Besides being spacious and quick, it has enough range to be among the best EVs for 2017. Furthermore, it doesn’t look half as bad as how consumers would expect an EV to look. It’s pretty decent.

There doesn’t seem to be anything that the Chevrolet Bolt lacks, except for a key feature which puts it at a handicap against the Nissan Leaf and Tesla Model 3.

We’re talking about semi-autonomous driving. While GM is partnering up with ride-sharing firm Lyft to develop a fully-autonomous taxi fleet, it still seems unlikely that the Bolt – or the Volt for that matter – would adopt self-driving technology for its mass market model.

Or that probably wouldn’t happen until 2018 or 2019, when GM is more or less done with its project with Lyft. That’s because the Detroit automaker intends for the Cadillac CT-6 luxury sedan to first adopt the Super Cruise semi-autonomous driving system before trickling the tech down to its mass market brands.

How much of a disadvantage would not having self-driving tech have on the Bolt? Would it be decisive in how well the electric hatch matches up against its rivals?

Staff Reporter

DSK is the first choice for the latest technology, gaming and vehicle news.


SparkEVOwner · June 23, 2016 at 9:19 am

There are a few other significant items lacking in the current GM EV offering…real DC fast charging and partnership with a network. I am a current Spark owner with 17,000+ miles of all electric driving.

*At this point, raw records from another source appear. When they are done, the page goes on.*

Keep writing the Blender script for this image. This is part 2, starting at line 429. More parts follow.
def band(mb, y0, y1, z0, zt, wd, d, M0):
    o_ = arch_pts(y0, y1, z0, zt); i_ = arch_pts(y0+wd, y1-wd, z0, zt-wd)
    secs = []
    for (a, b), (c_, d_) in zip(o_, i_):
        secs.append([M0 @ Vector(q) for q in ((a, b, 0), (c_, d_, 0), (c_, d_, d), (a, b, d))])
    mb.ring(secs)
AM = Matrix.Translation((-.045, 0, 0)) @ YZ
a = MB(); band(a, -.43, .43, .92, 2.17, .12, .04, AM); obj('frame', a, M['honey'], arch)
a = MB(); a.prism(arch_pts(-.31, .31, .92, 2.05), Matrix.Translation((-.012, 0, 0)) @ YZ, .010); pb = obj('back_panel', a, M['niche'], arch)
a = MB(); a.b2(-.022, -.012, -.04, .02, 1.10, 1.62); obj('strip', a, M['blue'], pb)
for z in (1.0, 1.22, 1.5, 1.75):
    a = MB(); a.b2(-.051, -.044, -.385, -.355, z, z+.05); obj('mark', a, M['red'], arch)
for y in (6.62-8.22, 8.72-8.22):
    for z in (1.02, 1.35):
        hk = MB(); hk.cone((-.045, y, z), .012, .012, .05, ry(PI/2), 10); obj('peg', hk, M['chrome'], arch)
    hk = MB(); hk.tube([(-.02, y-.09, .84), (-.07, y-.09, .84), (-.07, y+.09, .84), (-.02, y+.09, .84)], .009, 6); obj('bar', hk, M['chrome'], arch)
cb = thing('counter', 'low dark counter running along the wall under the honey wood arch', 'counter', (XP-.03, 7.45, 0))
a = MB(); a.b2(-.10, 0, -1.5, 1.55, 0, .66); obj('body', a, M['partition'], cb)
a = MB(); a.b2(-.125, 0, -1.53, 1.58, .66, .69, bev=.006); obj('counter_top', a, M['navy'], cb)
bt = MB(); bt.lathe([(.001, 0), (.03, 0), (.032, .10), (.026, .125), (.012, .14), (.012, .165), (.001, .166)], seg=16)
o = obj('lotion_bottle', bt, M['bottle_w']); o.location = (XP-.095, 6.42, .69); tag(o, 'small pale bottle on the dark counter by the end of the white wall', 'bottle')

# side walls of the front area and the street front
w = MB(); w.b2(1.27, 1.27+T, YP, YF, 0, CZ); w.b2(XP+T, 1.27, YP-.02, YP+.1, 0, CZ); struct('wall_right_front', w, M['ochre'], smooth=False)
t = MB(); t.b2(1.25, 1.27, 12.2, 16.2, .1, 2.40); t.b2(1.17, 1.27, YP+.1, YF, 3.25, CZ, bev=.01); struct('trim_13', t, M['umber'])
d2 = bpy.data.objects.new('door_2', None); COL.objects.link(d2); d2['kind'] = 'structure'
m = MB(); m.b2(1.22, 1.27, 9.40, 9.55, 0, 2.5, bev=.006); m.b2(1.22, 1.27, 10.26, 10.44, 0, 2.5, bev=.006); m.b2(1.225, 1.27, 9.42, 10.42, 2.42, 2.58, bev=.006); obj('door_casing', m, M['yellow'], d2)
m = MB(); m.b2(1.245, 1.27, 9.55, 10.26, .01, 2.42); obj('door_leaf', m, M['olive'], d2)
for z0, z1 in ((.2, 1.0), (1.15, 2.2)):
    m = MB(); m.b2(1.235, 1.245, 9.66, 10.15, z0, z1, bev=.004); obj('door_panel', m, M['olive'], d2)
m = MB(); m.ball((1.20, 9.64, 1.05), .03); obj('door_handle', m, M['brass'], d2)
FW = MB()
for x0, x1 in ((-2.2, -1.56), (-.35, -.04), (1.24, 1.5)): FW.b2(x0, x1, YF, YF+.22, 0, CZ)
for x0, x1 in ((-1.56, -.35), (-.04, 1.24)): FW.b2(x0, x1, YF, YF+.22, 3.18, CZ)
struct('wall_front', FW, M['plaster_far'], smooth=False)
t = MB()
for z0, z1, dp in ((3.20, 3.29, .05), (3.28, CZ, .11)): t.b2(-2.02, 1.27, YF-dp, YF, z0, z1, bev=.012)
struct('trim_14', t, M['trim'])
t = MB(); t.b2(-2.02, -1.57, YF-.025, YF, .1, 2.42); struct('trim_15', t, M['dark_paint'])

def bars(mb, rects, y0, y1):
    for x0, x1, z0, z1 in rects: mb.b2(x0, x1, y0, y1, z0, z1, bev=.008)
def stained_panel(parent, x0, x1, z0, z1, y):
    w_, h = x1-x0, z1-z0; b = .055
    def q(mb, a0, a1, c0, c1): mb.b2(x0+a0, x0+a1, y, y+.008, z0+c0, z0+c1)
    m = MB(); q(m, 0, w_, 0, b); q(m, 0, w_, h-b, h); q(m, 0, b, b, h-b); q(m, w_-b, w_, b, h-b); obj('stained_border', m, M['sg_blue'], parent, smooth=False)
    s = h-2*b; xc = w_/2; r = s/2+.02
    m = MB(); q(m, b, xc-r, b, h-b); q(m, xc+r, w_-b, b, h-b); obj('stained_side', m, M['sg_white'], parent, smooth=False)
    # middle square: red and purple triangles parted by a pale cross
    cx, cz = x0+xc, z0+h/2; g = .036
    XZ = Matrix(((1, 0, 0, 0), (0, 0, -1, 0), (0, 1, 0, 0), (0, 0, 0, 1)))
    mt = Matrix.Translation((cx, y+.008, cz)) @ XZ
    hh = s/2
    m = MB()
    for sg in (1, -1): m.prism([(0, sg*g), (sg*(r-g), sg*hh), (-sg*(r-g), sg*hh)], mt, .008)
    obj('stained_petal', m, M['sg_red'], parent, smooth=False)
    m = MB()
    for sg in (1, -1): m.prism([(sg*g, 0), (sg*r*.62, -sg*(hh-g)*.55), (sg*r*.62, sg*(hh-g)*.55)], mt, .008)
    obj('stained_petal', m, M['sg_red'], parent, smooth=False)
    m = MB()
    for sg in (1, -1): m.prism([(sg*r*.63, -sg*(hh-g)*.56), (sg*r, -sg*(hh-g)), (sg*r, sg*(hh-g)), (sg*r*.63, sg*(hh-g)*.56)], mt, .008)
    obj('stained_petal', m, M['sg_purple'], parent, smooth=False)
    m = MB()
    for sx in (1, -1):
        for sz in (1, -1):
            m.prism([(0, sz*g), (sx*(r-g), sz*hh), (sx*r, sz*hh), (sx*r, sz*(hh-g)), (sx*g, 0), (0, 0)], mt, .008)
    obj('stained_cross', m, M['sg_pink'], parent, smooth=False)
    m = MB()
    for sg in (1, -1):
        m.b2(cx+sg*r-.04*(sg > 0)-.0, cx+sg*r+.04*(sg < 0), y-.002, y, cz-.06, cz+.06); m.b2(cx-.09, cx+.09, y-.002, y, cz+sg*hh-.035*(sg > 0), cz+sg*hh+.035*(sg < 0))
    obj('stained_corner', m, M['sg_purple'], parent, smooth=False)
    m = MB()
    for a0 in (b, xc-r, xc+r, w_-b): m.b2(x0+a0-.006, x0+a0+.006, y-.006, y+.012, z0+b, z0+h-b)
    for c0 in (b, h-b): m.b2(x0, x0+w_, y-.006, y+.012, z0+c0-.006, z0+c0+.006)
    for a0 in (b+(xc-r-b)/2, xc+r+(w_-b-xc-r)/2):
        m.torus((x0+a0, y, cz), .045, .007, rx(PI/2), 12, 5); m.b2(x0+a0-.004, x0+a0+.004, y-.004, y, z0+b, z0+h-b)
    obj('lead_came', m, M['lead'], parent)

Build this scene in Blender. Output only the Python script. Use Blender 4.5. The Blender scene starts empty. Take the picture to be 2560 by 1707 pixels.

According to another site, the Bolt DC fastcharge feature will be “an additional option.” The rate of charge, however, is significantly lower than Tesla’s supercharging network. Expecting drivers to stop every 90 miles for 30 minutes of charging is not ideal.

Regardless, the car should find a welcome reception in the changing world of electron propelled transportation.

    Ziv · June 24, 2016 at 3:08 am

    Fast charging a Bolt will be more like stopping after driving for 2+ hours or 150 miles and then charging for 35 minutes to get an additional 105 miles, thus avoiding the charging taper when you get above 80%. Grabbing a burger or a coffee after more than 2 hours of driving isn’t a problem for most people. For some it will be a problem, but not for most. People that drive for 3 or 4 hours at a go will probably not buy a BEV to start with.
    So 150 miles then 105-110, repeat as needed. Not as good as a Supercharger, but given the fact that most people will only roadtrip a couple times a year, it is workable.
    And GM engineers haven’t ruled out a charge rate faster than 50 kW.
    The CCS network is growing and the max speed is getting faster on the new ones.